Pensée de la «deuxième gauche»

Jacques Delors était l’un des derniers représentants d’un courant catholique social inspiré par Marc Sangnier mais surtout Emmanuel Mounier et le personnalisme. Il dira à Alain Duhamel, pour France 2 en 1999, «c’est la pensée d’Emmanuel Mounier qui a toujours été mon fil conducteur». Une pensée qui met l’homme, la personne plus que l’individu, au centre de toutes choses, une pensée constitutive de ce que l’on appellera la «deuxième gauche» dont les grandes figures sont aussi Pierre Mendès France et Michel Rocard. Pour des raisons obscures, peut-être de caractère ou de stratégie (Jacques Delors pensait que François Mitterrand était plus à même de réunir la gauche), Michel Rocard et Jacques Delors n’auront pas été dans les mêmes courants du PS dans les années 70 et 80.

Il était catho de gauche, pratiquant mais qui rechignait à l’idée qu’un mouvement politique se réclame d’une religion depuis, disait-il, qu’il avait vu des athées convaincus aller à la mort certaine et se sacrifier pour la justice et la liberté pendant la guerre.
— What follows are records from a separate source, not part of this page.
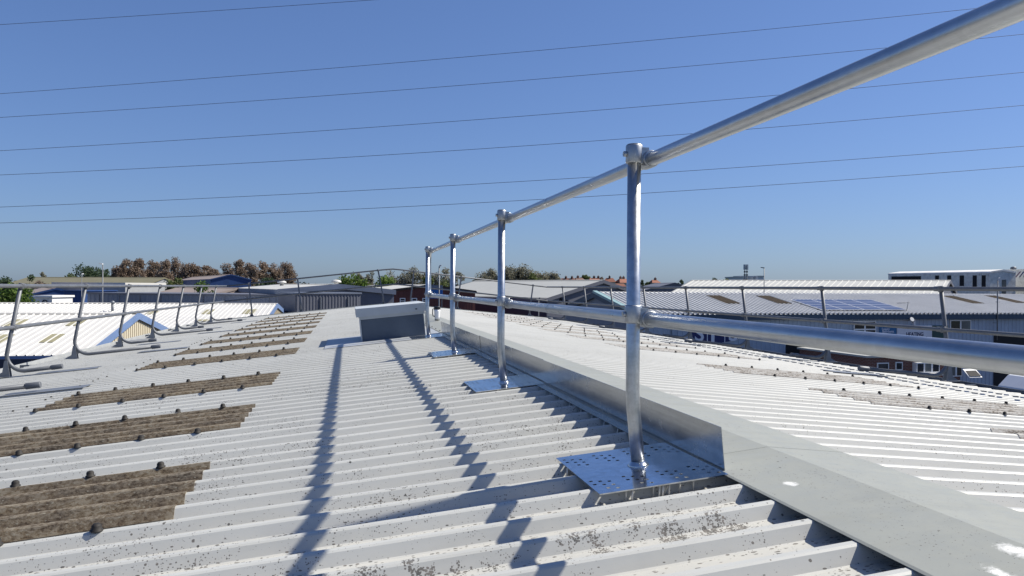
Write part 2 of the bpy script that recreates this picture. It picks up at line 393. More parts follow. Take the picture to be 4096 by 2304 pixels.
PROF = [(-.044, -.040, 1), (-.037, -.037, .7), (-.0165, -.0045, .1), (-.0095, 0, 0), (.0095, 0, 0), (.0165, -.0045, .1), (.037, -.037, .7), (.044, -.040, 1)]
def sheet(name, mat, xs, zf, ya, yb, off=0., thick=0., jit=0.):
    pr = []
    for c in crests:
        for dy, dz, tr in PROF: pr.append((c+dy, dz, tr))
    pr = [p for p in pr if ya < p[0] < yb]
    def h(yy):
        c = min(crests, key=lambda q: abs(q-yy)); d = yy-c
        for (a, za, ta), (b, zb, tb) in zip(PROF[:-1], PROF[1:]):
            if a <= d <= b: k = (d-a)/(b-a); return za+(zb-za)*k, ta+(tb-ta)*k
        return -.040, 1
    pr = [(ya, *h(ya))]+pr+[(yb, *h(yb))]
    n = len(pr); vv = []; tr = []
    for x in xs:
        for yy, dz, t in pr: vv.append((x, yy, zf(x)+dz+off)); tr.append(t)
    ff = [(i*n+k, (i+1)*n+k, (i+1)*n+k+1, i*n+k+1) for i in range(len(xs)-1) for k in range(n-1)]
    if thick:
        b = len(vv); vv += [(x, yy, z-thick) for x, yy, z in vv]; tr += tr; m1 = len(xs)-1
        ff += [(i*n, b+i*n, b+(i+1)*n, (i+1)*n) for i in range(m1)]
        ff += [(k, k+1, b+k+1, b+k) for k in range(n-1)]+[(m1*n+k, b+m1*n+k, b+m1*n+k+1, m1*n+k+1) for k in range(n-1)]
    o = MB().add(vv, ff).build(name, mat, bld)
    at = o.data.attributes.new('trough', 'FLOAT', 'POINT'); at.data.foreach_set('value', tr)
    return o
sheet('roof_sheet', 'roofL', [EXL, -2.9, -1.4, 0, 1.44], zl, Y0, Y1)
sheet('roof_sheet', 'roofR', [1.58, 3, 4.4, 5.8, EXR], zr, Y0, Y1)
for a, b in list(zip(ROWS[0::2], ROWS[1::2])):
    sheet('rooflight', 'lich', [-2.36, -1.5, -.6], zl, a+.012, b-.012, .0045, .004)
    sheet('rooflight', 'lichglare', [3.53, 4.5, 5.45], zr, a+.012, b-.012, .0045, .004)
bm_ = MB().lathe([(.021, 0), (.021, .003), (.0160, .005), (.0155, .017), (.011, .023), (.004, .025)], n=10).mesh('bolt_cap', 'bolt')
bm2_ = MB().lathe([(.017, 0), (.017, .003), (.0125, .005), (.0120, .014), (.008, .019), (.003, .020)], n=10).mesh('bolt_cap', 'bolt')
for yy in ROWS:
    for k in range(6):
        j = rnd.uniform(-.012, .012)
        x = -.803-.3*k+j; place('bolt_cap', bm_, bld, (x, yy+rnd.uniform(-.006, .006), zl(x)+.003), (rnd.uniform(-.1, .1), rnd.uniform(-.1, .1), rnd.uniform(0, 3)))
        x = 3.855+.3*k+j; place('bolt_cap', bm2_, bld, (x, yy+rnd.uniform(-.006, .006), zr(x)+.003), (rnd.uniform(-.1, .1), rnd.uniform(-.1, .1), rnd.uniform(0, 3)))
# small dark bars in two rows near the right eave
cm = MB().box((-.032, -.012, 0), (.032, .012, .006)).mesh('dark_bar', 'gutd')
for c in crests:
    if 6.2 < c < 16:
        for x in (5.98, 6.45): place('dark_bar', cm, bld, (x+rnd.uniform(-.01, .01), c-.004, zr(x)+.0005), (0, math.atan(TR), 0))
# small fixings along the lower left lap
fm = MB().lathe([(.009, 0), (.009, .006), (.004, .010)], n=8).mesh('roof_screw', 'bolt')
for c in crests:
    if 4 < c < 16 and rnd.random() < .5: x = -2.52+rnd.uniform(-.02, .02); place('roof_screw', fm, bld, (x, c, zl(x)+.001), (0, 0, 0))
# ridge cap in lengths
segs = [(Y0, 2.62), (2.60, 5.62), (5.60, 8.62), (8.60, 11.62), (11.6, 14.62), (14.6, 17.62), (17.6, 20.62), (20.6, 23.62), (23.6, Y1+.05)]
for i, (a, b) in enumerate(segs):
    o = .0006*(i % 2); t = .0005
    pf = [(1.218, zl(1.218)+.003+o), (1.226, zl(1.226)+.006+o), (1.45, zl(1.45)+.008+o), (RX, RZ+.009+o), (1.57, zr(1.57)+.008+o), (1.818, zr(1.818)+.006+o), (1.828, zr(1.828)-.006+o)]
    MB().prism([(x, a, z) for x, z in pf]+[(x, a, z-t) for x, z in pf[::-1]], (0, b-a, 0)).build('ridge_cap', 'cap', bld)
# cap screws beyond the flashing
for k in range(16):
    yy = 10.7+k*.5; place('roof_screw', fm, bld, (1.245, yy, zl(1.245)+.008))
# gutters, walls
for sgn, xe, zf in ((-1, EXL, zl), (1, EXR, zr)):
    ze = zf(xe)
    xi, xo = xe-sgn*.03, xe+sgn*.20
    mat = 'gut' if sgn < 0 else 'gutd'  # right gutter darker: shade of its inner face put into the colour
    MB().prism([(xi, Y0, ze-.14), (xo, Y0, ze-.14), (xo, Y0, ze+.005), (xo-sgn*.012, Y0, ze+.005), (xo-sgn*.012, Y0, ze-.128), (xi, Y0, ze-.128)], (0, Y1-Y0, 0)).build('gutter', mat, bld)
    for k in range(14):
        yy = -4.26+k*2.43
        MB().box((min(xi, xo-sgn*.010), yy-.012, ze-.127), (max(xi, xo-sgn*.010), yy+.012, ze-.008)).build('gutter_joint', 'gutd', bld)
    MB().prism([(xi-sgn*.02, Y0, GZ), (xi-sgn*.02, Y1-.15, GZ), (xi-sgn*.02, Y1-.15, ze-.16), (xi-sgn*.02, Y0, ze-.16)], (-sgn*.1, 0, 0)).build('side_wall', 'wallg', bld)
for yy in (Y0+.05, Y1-.2):
    MB().prism([(EXL+.1, yy, GZ), (EXR-.1, yy, GZ), (EXR-.1, yy, zr(EXR)-.16), (RX, yy, RZ-.16), (EXL+.1, yy, zl(EXL)-.16)], (0, .1, 0)).build('gable_wall', 'wallg', bld)
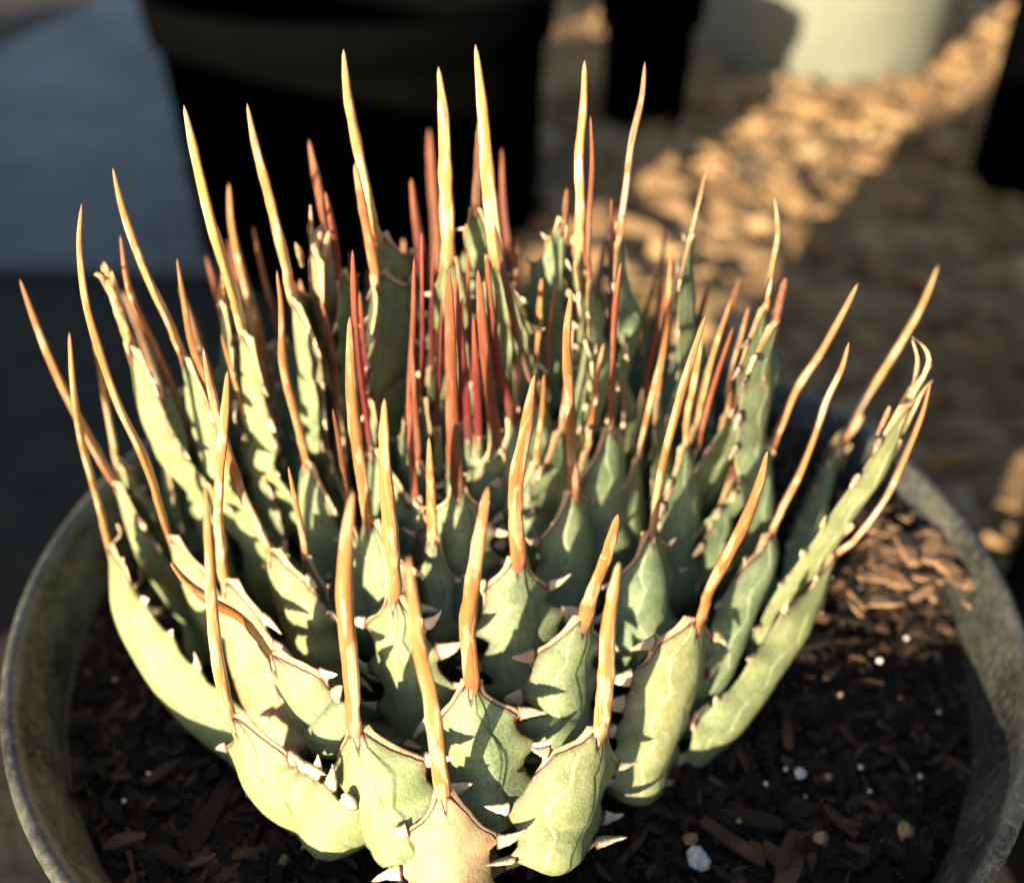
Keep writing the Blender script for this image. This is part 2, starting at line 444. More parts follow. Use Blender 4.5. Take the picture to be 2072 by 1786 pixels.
    # teeth -------------------------------------------------------------------
    if teeth:
        for (ta, sd) in tlist:
            i = min(nv - 1, int(round(ta / L * (nv - 1)))); P, S, N, T, w, _ = frames[i]
            if ta > L * .72: continue
            pos = P + S * sd * (w * 1.01 + .021 * min(1, w / .05)) - N * w * .24
            sz = rg.uniform(.034, .056) * min(1.0, .42 + w / .085) * (1.0 if dy < -.2 else .72)
            xdir = unit(S * sd * 1.0 - N * rg.uniform(-.15, .25) + T * rg.uniform(-.25, .25)); zdir = T * (1 if rg.random() < .6 else -1)
            ydir = unit(np.cross(zdir, xdir)); zdir = np.cross(xdir, ydir)
            o = bpy.data.objects.new('tooth', TEETH[rg.randrange(len(TEETH))]); link(o, lf)
            pos = pos - origin - xdir * sz * .10
            o.matrix_local = Matrix(((xdir[0] * sz, ydir[0] * sz, zdir[0] * sz, pos[0]), (xdir[1] * sz, ydir[1] * sz, zdir[1] * sz, pos[1]), (xdir[2] * sz, ydir[2] * sz, zdir[2] * sz, pos[2]), (0, 0, 0, 1)))
            k = rg.uniform(.65, 1.15); o.color = (k, k * rg.uniform(.88, 1), k * rg.uniform(.8, 1), 1)
    return lf, frames, origin

def strip(lf, origin, pts, w0, w1, name='dry_fibre', mat_=None):
    """a torn strip of dried fibre hanging on a leaf end; pts are 3D"""
    nv, nu = 18, 6
    D, _ = catmull(pts, nv); vs = []
    for i in range(nv):
        t = i / (nv - 1); P = D[i]; T = unit(D[min(nv - 1, i + 1)] - D[max(0, i - 1)])
        S, N = frame_at(P.copy(), T, 2.2 * t); w = w0 + (w1 - w0) * t
        for j in range(nu):
            a = 2 * math.pi * j / nu; vs.append(P + S * w * math.cos(a) + N * w * .3 * math.sin(a) - origin)
    return mesh_obj(name, vs, grid_faces(nv, nu), mat_ or MAT_DRY, lf)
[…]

Le clergé et les sommités catholiques étaient alors majoritairement pétainistes, puis majoritairement de droite après la guerre. Jacques Delors, qui croyait au ciel, avait suivi le mot d’Aragon dans «la Rose et le Réséda» : il était engagé plutôt avec ceux qui n’y croyaient pas.


Figure majuscule de la construction européenne et bâtisseur, entre 1985 et 1995, de l’Union actuelle, cet ancien de la Banque de France avait fait ses classes politiques à Matignon avec Chaban-Delmas époque «nouvelle société», avant de tenir les Finances en 1981 et de convertir Mitterrand à la rigueur. Il est mort mercredi 27 décembre à 98 ans.